- DATASET ENTRIES

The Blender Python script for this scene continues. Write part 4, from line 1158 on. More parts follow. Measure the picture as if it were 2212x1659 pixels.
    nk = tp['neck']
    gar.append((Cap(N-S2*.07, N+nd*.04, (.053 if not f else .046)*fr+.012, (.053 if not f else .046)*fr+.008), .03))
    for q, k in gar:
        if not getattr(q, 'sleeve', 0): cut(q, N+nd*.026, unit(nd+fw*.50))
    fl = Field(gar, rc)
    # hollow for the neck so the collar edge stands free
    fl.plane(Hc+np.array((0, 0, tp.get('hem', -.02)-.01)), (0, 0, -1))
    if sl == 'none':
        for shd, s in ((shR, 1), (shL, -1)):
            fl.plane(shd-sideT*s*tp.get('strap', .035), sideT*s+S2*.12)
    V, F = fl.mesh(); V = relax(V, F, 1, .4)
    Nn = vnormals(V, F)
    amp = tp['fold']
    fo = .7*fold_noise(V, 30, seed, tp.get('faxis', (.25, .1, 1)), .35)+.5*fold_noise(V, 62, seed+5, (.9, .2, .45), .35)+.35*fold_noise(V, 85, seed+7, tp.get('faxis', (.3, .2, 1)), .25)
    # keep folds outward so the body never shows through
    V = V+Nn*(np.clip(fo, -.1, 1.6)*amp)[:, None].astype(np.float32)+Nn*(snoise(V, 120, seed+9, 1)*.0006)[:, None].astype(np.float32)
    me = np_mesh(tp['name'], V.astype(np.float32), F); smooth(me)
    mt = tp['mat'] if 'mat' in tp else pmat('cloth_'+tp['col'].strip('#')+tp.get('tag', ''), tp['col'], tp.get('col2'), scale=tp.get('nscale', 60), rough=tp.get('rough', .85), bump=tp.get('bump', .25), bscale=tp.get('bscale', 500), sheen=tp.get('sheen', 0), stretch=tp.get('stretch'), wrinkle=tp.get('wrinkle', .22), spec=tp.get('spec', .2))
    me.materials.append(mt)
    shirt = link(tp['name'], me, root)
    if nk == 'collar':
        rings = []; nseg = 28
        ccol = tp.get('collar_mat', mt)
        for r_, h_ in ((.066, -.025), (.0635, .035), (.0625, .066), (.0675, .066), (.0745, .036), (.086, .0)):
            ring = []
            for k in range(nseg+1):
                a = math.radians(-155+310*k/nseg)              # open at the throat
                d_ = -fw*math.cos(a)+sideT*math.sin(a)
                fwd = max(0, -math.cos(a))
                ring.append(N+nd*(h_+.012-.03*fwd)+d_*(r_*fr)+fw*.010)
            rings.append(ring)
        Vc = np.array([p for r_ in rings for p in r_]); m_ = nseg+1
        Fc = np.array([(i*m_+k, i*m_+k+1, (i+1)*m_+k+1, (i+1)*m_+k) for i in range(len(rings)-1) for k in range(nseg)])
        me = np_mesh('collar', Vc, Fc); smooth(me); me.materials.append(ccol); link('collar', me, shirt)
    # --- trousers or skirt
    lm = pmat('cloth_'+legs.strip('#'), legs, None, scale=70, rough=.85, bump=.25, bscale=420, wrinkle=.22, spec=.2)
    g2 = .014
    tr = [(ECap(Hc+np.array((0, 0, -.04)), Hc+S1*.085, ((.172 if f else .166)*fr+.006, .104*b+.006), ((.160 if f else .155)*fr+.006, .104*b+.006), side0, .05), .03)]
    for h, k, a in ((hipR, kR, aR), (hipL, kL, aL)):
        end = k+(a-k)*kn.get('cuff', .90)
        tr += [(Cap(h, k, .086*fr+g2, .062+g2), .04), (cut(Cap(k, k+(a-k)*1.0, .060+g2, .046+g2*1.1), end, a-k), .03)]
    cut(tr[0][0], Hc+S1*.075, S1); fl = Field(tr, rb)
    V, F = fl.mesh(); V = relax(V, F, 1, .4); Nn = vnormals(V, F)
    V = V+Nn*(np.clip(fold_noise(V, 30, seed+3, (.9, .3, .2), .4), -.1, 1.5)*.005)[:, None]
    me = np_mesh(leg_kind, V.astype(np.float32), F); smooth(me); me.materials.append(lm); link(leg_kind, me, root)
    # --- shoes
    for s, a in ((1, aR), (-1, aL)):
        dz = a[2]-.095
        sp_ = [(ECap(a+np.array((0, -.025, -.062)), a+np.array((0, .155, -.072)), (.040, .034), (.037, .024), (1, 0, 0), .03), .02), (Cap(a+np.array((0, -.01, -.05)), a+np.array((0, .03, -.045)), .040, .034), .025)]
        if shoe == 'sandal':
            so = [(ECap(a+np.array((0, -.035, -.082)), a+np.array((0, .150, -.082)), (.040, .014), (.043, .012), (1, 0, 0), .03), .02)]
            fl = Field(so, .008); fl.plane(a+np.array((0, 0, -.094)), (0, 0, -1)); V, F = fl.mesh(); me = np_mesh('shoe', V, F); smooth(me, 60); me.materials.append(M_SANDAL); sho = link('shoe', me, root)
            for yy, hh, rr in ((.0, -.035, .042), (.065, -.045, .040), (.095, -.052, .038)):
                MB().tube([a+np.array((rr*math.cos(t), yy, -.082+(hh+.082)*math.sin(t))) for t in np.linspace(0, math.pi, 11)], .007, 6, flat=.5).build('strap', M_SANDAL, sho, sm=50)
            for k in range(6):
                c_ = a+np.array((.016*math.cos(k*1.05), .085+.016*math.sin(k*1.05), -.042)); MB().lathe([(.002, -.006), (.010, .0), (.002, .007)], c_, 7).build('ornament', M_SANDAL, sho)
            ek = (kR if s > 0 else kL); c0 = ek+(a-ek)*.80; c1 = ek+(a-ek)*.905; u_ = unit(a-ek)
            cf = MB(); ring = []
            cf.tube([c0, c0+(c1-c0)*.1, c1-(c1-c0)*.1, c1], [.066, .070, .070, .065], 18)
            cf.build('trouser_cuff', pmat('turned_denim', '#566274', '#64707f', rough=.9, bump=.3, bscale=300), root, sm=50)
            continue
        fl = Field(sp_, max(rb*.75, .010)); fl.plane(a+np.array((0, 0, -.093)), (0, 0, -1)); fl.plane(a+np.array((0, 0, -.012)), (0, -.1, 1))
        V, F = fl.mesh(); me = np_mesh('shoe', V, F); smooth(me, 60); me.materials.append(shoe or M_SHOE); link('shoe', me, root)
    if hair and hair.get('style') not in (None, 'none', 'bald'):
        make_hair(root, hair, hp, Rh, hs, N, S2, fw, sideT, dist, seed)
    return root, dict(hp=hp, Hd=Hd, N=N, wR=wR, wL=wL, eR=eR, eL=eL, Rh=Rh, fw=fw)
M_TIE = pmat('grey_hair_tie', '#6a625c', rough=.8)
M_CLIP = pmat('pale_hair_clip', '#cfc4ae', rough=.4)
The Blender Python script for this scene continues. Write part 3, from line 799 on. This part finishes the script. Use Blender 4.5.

- WHAT IS BEING ASKED
All of the entries must be written out exactly as they stand.

- TASK RESPONSE
The Blender Python script for this scene continues. Write part 4, from line 1158 on. More parts follow. Measure the picture as if it were 2212x1659 pixels.
    nk = tp['neck']
    gar.append((Cap(N-S2*.07, N+nd*.04, (.053 if not f else .046)*fr+.012, (.053 if not f else .046)*fr+.008), .03))
    for q, k in gar:
        if not getattr(q, 'sleeve', 0): cut(q, N+nd*.026, unit(nd+fw*.50))
    fl = Field(gar, rc)
    # hollow for the neck so the collar edge stands free
    fl.plane(Hc+np.array((0, 0, tp.get('hem', -.02)-.01)), (0, 0, -1))
    if sl == 'none':
        for shd, s in ((shR, 1), (shL, -1)):
            fl.plane(shd-sideT*s*tp.get('strap', .035), sideT*s+S2*.12)
    V, F = fl.mesh(); V = relax(V, F, 1, .4)
    Nn = vnormals(V, F)
    amp = tp['fold']
    fo = .7*fold_noise(V, 30, seed, tp.get('faxis', (.25, .1, 1)), .35)+.5*fold_noise(V, 62, seed+5, (.9, .2, .45), .35)+.35*fold_noise(V, 85, seed+7, tp.get('faxis', (.3, .2, 1)), .25)
    # keep folds outward so the body never shows through
    V = V+Nn*(np.clip(fo, -.1, 1.6)*amp)[:, None].astype(np.float32)+Nn*(snoise(V, 120, seed+9, 1)*.0006)[:, None].astype(np.float32)
    me = np_mesh(tp['name'], V.astype(np.float32), F); smooth(me)
    mt = tp['mat'] if 'mat' in tp else pmat('cloth_'+tp['col'].strip('#')+tp.get('tag', ''), tp['col'], tp.get('col2'), scale=tp.get('nscale', 60), rough=tp.get('rough', .85), bump=tp.get('bump', .25), bscale=tp.get('bscale', 500), sheen=tp.get('sheen', 0), stretch=tp.get('stretch'), wrinkle=tp.get('wrinkle', .22), spec=tp.get('spec', .2))
    me.materials.append(mt)
    shirt = link(tp['name'], me, root)
    if nk == 'collar':
        rings = []; nseg = 28
        ccol = tp.get('collar_mat', mt)
        for r_, h_ in ((.066, -.025), (.0635, .035), (.0625, .066), (.0675, .066), (.0745, .036), (.086, .0)):
            ring = []
            for k in range(nseg+1):
                a = math.radians(-155+310*k/nseg)              # open at the throat
                d_ = -fw*math.cos(a)+sideT*math.sin(a)
                fwd = max(0, -math.cos(a))
                ring.append(N+nd*(h_+.012-.03*fwd)+d_*(r_*fr)+fw*.010)
            rings.append(ring)
        Vc = np.array([p for r_ in rings for p in r_]); m_ = nseg+1
        Fc = np.array([(i*m_+k, i*m_+k+1, (i+1)*m_+k+1, (i+1)*m_+k) for i in range(len(rings)-1) for k in range(nseg)])
        me = np_mesh('collar', Vc, Fc); smooth(me); me.materials.append(ccol); link('collar', me, shirt)
    # --- trousers or skirt
    lm = pmat('cloth_'+legs.strip('#'), legs, None, scale=70, rough=.85, bump=.25, bscale=420, wrinkle=.22, spec=.2)
    g2 = .014
    tr = [(ECap(Hc+np.array((0, 0, -.04)), Hc+S1*.085, ((.172 if f else .166)*fr+.006, .104*b+.006), ((.160 if f else .155)*fr+.006, .104*b+.006), side0, .05), .03)]
    for h, k, a in ((hipR, kR, aR), (hipL, kL, aL)):
        end = k+(a-k)*kn.get('cuff', .90)
        tr += [(Cap(h, k, .086*fr+g2, .062+g2), .04), (cut(Cap(k, k+(a-k)*1.0, .060+g2, .046+g2*1.1), end, a-k), .03)]
    cut(tr[0][0], Hc+S1*.075, S1); fl = Field(tr, rb)
    V, F = fl.mesh(); V = relax(V, F, 1, .4); Nn = vnormals(V, F)
    V = V+Nn*(np.clip(fold_noise(V, 30, seed+3, (.9, .3, .2), .4), -.1, 1.5)*.005)[:, None]
    me = np_mesh(leg_kind, V.astype(np.float32), F); smooth(me); me.materials.append(lm); link(leg_kind, me, root)
    # --- shoes
    for s, a in ((1, aR), (-1, aL)):
        dz = a[2]-.095
        sp_ = [(ECap(a+np.array((0, -.025, -.062)), a+np.array((0, .155, -.072)), (.040, .034), (.037, .024), (1, 0, 0), .03), .02), (Cap(a+np.array((0, -.01, -.05)), a+np.array((0, .03, -.045)), .040, .034), .025)]
        if shoe == 'sandal':
            so = [(ECap(a+np.array((0, -.035, -.082)), a+np.array((0, .150, -.082)), (.040, .014), (.043, .012), (1, 0, 0), .03), .02)]
            fl = Field(so, .008); fl.plane(a+np.array((0, 0, -.094)), (0, 0, -1)); V, F = fl.mesh(); me = np_mesh('shoe', V, F); smooth(me, 60); me.materials.append(M_SANDAL); sho = link('shoe', me, root)
            for yy, hh, rr in ((.0, -.035, .042), (.065, -.045, .040), (.095, -.052, .038)):
                MB().tube([a+np.array((rr*math.cos(t), yy, -.082+(hh+.082)*math.sin(t))) for t in np.linspace(0, math.pi, 11)], .007, 6, flat=.5).build('strap', M_SANDAL, sho, sm=50)
            for k in range(6):
                c_ = a+np.array((.016*math.cos(k*1.05), .085+.016*math.sin(k*1.05), -.042)); MB().lathe([(.002, -.006), (.010, .0), (.002, .007)], c_, 7).build('ornament', M_SANDAL, sho)
            ek = (kR if s > 0 else kL); c0 = ek+(a-ek)*.80; c1 = ek+(a-ek)*.905; u_ = unit(a-ek)
            cf = MB(); ring = []
            cf.tube([c0, c0+(c1-c0)*.1, c1-(c1-c0)*.1, c1], [.066, .070, .070, .065], 18)
            cf.build('trouser_cuff', pmat('turned_denim', '#566274', '#64707f', rough=.9, bump=.3, bscale=300), root, sm=50)
            continue
        fl = Field(sp_, max(rb*.75, .010)); fl.plane(a+np.array((0, 0, -.093)), (0, 0, -1)); fl.plane(a+np.array((0, 0, -.012)), (0, -.1, 1))
        V, F = fl.mesh(); me = np_mesh('shoe', V, F); smooth(me, 60); me.materials.append(shoe or M_SHOE); link('shoe', me, root)
    if hair and hair.get('style') not in (None, 'none', 'bald'):
        make_hair(root, hair, hp, Rh, hs, N, S2, fw, sideT, dist, seed)
    return root, dict(hp=hp, Hd=Hd, N=N, wR=wR, wL=wL, eR=eR, eL=eL, Rh=Rh, fw=fw)
M_TIE = pmat('grey_hair_tie', '#6a625c', rough=.8)
M_CLIP = pmat('pale_hair_clip', '#cfc4ae', rough=.4)
The Blender Python script for this scene continues. Write part 3, from line 799 on. This part finishes the script. Use Blender 4.5.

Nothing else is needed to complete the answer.